> Listed entries
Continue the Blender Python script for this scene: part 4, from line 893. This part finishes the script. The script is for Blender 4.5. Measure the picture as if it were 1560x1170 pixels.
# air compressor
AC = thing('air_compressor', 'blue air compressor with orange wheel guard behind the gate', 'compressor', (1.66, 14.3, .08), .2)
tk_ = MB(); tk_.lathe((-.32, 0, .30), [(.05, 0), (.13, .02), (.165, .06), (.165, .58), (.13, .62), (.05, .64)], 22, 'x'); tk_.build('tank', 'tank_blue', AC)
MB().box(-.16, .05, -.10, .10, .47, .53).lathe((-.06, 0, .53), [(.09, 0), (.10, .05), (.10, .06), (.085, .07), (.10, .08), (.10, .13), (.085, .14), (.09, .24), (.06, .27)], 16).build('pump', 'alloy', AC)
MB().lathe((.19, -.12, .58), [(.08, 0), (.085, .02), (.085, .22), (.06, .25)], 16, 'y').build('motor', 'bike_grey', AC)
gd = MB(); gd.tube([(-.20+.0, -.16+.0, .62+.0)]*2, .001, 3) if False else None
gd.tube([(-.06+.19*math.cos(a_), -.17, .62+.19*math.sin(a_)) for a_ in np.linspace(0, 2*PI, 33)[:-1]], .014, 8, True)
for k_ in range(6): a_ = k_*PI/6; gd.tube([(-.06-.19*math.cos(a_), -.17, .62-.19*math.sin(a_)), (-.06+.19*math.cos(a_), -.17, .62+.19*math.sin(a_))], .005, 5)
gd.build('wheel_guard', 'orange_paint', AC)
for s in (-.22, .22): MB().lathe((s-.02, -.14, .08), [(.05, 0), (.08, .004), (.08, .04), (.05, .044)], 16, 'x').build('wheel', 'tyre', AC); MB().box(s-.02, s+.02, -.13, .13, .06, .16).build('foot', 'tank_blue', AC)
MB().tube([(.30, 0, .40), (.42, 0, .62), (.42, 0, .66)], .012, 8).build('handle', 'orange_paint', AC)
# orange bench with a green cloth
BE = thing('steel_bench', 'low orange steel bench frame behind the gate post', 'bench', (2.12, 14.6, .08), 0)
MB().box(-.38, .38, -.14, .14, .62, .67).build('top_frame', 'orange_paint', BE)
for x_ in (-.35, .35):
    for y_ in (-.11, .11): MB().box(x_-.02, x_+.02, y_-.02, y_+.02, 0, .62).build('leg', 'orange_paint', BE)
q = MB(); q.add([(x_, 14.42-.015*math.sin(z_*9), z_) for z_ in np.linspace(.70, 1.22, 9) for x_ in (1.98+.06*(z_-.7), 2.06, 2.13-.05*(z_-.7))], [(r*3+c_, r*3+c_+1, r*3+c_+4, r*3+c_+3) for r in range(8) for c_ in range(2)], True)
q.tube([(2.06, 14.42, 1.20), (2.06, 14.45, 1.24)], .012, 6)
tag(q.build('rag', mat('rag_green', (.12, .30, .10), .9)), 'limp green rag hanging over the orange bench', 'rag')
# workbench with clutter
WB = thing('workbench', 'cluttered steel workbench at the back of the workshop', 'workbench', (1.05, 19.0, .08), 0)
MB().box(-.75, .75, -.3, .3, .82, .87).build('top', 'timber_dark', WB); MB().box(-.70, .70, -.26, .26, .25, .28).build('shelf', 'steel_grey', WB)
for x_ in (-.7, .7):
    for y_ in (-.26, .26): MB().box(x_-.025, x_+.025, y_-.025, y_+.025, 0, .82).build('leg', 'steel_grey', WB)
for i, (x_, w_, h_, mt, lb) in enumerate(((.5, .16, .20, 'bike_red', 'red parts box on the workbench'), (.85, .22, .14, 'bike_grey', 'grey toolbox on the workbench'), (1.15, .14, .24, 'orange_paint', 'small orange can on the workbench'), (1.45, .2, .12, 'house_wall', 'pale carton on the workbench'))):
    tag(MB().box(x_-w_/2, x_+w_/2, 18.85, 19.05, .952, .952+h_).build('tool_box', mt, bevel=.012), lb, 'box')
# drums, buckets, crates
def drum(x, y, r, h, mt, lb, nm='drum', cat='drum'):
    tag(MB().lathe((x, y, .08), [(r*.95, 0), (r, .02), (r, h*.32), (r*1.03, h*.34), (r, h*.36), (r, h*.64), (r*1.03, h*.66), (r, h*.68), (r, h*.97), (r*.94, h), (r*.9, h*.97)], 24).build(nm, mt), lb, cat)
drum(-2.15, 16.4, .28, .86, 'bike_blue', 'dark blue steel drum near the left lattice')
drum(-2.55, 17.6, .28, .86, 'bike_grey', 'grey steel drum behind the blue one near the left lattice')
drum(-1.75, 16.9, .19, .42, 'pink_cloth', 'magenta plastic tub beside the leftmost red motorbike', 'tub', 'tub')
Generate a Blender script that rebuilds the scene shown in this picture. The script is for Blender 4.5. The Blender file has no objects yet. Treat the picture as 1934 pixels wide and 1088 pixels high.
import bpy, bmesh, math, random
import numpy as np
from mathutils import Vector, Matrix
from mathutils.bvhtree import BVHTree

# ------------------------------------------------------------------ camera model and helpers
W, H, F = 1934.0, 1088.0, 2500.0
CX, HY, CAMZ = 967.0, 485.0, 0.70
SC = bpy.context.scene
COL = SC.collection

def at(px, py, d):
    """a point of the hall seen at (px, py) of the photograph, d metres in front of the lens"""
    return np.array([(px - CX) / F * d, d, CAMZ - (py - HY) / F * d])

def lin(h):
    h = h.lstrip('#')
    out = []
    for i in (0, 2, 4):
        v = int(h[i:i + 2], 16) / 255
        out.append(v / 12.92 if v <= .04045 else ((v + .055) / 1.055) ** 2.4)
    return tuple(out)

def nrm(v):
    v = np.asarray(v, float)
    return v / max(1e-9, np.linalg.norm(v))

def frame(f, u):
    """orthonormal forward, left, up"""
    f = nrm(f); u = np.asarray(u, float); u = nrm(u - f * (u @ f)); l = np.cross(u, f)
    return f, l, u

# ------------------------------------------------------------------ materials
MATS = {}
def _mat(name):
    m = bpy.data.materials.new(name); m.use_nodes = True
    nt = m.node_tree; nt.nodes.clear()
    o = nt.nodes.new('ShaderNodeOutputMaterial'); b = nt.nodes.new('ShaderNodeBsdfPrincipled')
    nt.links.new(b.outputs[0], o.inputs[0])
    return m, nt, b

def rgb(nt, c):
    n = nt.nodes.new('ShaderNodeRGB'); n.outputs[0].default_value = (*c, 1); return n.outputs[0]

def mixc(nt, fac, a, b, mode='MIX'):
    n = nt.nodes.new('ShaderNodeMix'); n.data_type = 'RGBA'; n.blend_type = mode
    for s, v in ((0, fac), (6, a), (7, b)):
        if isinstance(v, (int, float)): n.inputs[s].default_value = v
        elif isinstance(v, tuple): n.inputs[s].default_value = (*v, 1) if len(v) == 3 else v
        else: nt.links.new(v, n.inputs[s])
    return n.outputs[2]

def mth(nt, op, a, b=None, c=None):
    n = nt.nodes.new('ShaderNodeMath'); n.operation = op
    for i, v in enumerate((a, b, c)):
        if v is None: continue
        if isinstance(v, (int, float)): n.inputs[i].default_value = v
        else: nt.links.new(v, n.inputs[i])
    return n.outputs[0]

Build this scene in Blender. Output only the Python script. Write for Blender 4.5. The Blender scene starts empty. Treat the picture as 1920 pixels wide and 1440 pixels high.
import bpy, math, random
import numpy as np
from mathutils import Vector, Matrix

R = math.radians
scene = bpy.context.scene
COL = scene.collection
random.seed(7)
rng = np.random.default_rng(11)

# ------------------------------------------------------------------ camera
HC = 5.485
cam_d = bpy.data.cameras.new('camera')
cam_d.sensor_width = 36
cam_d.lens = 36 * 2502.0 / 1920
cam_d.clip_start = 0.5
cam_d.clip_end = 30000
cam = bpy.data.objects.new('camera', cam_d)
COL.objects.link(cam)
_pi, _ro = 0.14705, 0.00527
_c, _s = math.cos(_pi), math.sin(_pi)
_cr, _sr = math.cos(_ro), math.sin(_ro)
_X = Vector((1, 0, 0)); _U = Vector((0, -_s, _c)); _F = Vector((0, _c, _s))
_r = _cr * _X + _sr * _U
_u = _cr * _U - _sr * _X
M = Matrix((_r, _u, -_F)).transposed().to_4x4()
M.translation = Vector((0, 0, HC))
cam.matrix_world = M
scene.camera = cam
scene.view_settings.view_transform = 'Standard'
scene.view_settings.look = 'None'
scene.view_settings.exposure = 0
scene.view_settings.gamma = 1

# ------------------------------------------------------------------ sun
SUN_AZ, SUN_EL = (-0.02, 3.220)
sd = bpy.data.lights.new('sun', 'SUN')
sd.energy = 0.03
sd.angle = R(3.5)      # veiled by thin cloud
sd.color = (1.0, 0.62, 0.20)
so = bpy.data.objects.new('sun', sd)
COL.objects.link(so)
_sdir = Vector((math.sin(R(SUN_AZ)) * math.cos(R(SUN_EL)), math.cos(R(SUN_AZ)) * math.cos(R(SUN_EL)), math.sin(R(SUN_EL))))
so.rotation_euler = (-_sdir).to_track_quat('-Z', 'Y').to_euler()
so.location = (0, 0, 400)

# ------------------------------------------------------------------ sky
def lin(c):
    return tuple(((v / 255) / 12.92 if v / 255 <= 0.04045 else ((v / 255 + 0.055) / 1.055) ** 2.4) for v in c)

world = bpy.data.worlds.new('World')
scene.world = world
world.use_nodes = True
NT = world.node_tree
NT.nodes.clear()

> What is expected
Print the lines from the line with "Build this scene" to the line with "scene.view_settings.gamma = 1" exactly, and print nothing else. Both of those lines are included.

> Result of this task
Build this scene in Blender. Output only the Python script. Write for Blender 4.5. The Blender scene starts empty. Treat the picture as 1920 pixels wide and 1440 pixels high.
import bpy, math, random
import numpy as np
from mathutils import Vector, Matrix

R = math.radians
scene = bpy.context.scene
COL = scene.collection
random.seed(7)
rng = np.random.default_rng(11)

# ------------------------------------------------------------------ camera
HC = 5.485
cam_d = bpy.data.cameras.new('camera')
cam_d.sensor_width = 36
cam_d.lens = 36 * 2502.0 / 1920
cam_d.clip_start = 0.5
cam_d.clip_end = 30000
cam = bpy.data.objects.new('camera', cam_d)
COL.objects.link(cam)
_pi, _ro = 0.14705, 0.00527
_c, _s = math.cos(_pi), math.sin(_pi)
_cr, _sr = math.cos(_ro), math.sin(_ro)
_X = Vector((1, 0, 0)); _U = Vector((0, -_s, _c)); _F = Vector((0, _c, _s))
_r = _cr * _X + _sr * _U
_u = _cr * _U - _sr * _X
M = Matrix((_r, _u, -_F)).transposed().to_4x4()
M.translation = Vector((0, 0, HC))
cam.matrix_world = M
scene.camera = cam
scene.view_settings.view_transform = 'Standard'
scene.view_settings.look = 'None'
scene.view_settings.exposure = 0
scene.view_settings.gamma = 1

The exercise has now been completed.